Video of me trying to Tune the new Pilotfly H1+ - Any Suggestions?
  • I thought the easiest way to ask a tuning question is to show you how I am doing it wrong and perhaps others that comment what I can try next and others can learn from my mistakes.

  • I am on mobile connection and the video does not play well :-( , sometimes the written word is better ;-). (but I enjoy watching your videos.)

    Balancing looks good. About power, you need first to get the gimbal working well, then worry about the battery life. The thing to look after with Power is not to overheat motors, but other than that, it is usually better to have high power. It is difficult to tel from the video, but power looks ok.
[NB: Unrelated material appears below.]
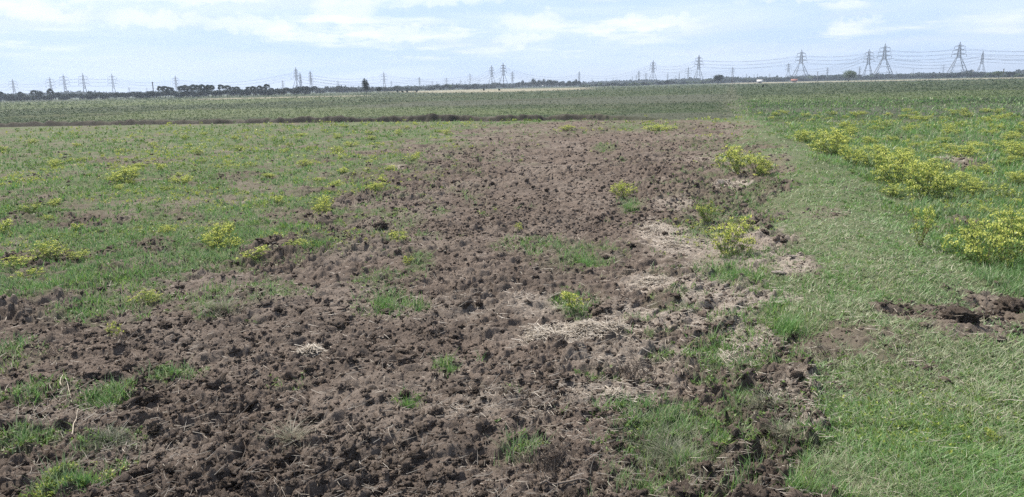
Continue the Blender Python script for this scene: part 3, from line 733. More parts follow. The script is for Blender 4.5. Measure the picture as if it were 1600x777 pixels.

    But why do you disable the other two axis when tuning?? They should all be active when tuning. They interact with each other, and the two axis rotating uncontrolled would be confusing for the controller.

    I would suggest using the auto tuning with good stability setting ( I usually use the slider 1/4 up). first for all axis, and then second time for each axis at the time, and with this I mean keeping all the axis active, but tuning just one.

    If tuning manually, just set all the PID to low values so that it is stabile. By stabile I mean does not shake, has some basic stabilization working. Then tune one axis at the time like you are doing on the video.

    The vibrations, do not bring down the power. Retune the vibrating axis on that position so that vibration goes away (Auto tuning works also for this.), or/and use filtering. http://www.levitezer.com/styled-2/blog-2/files/archive-oct-2014.html

    I did not get longer than 20 minutes, need to contact the service provider, mobile data has usually worked good here...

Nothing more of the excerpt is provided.